Exercise goal :: List all lines in the material below that contain "scene".

Source material ::
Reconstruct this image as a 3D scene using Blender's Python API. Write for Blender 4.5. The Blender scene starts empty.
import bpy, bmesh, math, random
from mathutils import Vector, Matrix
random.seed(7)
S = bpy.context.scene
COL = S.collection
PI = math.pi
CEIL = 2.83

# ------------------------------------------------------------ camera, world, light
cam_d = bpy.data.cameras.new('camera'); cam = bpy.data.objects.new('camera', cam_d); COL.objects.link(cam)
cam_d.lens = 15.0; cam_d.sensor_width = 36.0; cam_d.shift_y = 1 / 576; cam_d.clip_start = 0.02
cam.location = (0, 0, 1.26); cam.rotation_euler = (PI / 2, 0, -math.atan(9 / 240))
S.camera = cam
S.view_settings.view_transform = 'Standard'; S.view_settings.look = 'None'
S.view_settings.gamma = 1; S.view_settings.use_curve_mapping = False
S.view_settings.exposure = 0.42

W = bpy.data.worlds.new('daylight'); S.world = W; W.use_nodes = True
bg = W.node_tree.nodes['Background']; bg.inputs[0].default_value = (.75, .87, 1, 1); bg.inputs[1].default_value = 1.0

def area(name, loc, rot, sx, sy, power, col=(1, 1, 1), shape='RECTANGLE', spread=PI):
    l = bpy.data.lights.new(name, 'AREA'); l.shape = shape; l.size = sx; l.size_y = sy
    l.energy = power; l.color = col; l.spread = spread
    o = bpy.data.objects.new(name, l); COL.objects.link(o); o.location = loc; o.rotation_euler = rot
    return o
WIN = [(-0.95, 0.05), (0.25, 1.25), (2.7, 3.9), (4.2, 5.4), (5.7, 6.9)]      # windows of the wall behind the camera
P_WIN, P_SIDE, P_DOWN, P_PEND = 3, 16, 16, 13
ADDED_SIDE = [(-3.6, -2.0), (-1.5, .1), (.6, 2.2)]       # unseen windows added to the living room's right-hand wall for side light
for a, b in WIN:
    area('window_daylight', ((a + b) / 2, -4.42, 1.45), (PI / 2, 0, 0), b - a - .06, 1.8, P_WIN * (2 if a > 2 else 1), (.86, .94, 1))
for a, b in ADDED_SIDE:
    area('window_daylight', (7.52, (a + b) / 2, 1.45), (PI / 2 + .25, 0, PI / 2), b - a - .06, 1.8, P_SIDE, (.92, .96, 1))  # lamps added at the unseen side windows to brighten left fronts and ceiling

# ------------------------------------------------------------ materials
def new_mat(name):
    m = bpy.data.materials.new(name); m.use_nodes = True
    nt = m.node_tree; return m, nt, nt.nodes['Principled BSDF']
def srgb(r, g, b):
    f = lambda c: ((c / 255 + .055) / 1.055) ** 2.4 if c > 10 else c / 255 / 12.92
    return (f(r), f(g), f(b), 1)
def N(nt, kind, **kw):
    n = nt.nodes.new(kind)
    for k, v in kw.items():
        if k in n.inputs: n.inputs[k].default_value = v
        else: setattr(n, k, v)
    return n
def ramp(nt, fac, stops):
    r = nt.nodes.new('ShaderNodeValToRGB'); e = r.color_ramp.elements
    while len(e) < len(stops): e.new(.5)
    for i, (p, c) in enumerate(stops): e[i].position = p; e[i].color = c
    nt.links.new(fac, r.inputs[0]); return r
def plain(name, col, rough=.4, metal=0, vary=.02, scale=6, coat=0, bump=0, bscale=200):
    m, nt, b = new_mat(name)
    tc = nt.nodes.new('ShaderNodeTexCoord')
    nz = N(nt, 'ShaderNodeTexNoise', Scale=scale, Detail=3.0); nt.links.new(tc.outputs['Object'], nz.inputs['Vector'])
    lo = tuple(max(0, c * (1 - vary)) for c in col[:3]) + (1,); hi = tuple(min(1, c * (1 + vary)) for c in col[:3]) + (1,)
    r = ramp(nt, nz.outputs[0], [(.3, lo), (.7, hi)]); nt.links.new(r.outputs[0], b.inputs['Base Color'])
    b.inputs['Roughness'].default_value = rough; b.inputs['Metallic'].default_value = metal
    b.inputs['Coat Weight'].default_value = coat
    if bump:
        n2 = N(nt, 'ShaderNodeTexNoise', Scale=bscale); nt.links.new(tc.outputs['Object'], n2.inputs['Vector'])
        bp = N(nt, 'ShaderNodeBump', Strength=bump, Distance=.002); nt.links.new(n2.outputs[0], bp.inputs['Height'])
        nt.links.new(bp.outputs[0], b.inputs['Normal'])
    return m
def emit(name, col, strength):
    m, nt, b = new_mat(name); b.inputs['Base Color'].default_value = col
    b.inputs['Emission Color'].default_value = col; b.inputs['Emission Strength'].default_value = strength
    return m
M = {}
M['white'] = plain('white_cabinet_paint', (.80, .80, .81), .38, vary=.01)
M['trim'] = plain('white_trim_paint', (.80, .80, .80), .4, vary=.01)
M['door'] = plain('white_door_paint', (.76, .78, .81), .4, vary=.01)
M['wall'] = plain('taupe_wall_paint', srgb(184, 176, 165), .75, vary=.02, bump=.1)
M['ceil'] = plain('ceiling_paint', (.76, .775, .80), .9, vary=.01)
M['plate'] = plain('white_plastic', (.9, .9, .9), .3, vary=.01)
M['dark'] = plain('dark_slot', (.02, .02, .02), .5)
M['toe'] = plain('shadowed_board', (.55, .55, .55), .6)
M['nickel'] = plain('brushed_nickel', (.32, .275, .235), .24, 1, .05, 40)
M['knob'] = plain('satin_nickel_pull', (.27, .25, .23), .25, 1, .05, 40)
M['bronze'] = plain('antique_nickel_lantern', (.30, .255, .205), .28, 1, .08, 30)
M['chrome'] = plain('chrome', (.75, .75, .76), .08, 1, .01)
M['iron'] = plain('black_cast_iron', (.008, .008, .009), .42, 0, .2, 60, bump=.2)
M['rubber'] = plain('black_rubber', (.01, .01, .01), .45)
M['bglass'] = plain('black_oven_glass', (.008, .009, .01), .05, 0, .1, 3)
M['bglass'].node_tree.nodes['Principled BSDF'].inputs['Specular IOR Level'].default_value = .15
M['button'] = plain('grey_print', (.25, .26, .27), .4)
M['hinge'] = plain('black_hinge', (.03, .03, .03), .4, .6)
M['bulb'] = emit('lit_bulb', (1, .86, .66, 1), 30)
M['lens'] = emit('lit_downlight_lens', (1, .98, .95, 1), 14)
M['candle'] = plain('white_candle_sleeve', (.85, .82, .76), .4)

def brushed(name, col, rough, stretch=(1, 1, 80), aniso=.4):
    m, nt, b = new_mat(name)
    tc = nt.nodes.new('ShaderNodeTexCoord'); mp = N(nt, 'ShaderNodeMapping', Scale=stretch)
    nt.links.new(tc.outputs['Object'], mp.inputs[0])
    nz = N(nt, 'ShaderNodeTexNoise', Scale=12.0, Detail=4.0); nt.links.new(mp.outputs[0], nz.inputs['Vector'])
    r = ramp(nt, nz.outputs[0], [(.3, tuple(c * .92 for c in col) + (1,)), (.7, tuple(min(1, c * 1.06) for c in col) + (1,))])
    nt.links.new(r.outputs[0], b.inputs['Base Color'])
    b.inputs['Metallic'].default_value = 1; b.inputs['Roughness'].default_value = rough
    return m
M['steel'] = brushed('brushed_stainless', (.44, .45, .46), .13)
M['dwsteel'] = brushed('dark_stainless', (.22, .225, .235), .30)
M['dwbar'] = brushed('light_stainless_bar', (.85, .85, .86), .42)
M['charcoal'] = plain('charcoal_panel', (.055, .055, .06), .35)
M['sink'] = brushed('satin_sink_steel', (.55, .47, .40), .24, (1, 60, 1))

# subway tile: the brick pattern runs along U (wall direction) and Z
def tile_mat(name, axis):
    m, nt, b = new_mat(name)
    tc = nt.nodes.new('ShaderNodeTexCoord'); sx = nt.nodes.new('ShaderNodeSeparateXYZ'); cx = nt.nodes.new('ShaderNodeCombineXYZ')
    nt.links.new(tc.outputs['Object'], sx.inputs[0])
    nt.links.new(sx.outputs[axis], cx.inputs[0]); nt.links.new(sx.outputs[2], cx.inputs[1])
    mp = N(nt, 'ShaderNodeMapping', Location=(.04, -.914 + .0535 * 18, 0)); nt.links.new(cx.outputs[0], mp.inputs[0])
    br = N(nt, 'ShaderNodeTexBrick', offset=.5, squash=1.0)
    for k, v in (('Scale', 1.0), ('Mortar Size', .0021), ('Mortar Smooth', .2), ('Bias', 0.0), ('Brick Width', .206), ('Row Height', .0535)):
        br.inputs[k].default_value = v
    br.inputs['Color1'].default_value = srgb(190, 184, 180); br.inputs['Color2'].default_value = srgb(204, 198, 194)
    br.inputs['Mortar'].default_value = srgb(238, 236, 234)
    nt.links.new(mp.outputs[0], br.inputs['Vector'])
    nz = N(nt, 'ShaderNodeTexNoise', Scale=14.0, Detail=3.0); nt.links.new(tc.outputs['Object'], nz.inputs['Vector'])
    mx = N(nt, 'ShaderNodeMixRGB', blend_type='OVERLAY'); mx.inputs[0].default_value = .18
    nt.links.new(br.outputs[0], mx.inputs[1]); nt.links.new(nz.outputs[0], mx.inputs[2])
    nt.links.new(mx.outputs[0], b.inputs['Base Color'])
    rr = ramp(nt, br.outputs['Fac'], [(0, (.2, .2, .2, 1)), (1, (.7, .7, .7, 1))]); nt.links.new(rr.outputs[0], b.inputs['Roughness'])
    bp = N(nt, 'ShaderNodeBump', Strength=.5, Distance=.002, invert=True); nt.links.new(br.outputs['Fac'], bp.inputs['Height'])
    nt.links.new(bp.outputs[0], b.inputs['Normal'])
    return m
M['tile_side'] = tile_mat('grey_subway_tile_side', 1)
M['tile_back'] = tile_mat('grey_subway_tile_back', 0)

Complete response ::
Reconstruct this image as a 3D scene using Blender's Python API. Write for Blender 4.5. The Blender scene starts empty.
S = bpy.context.scene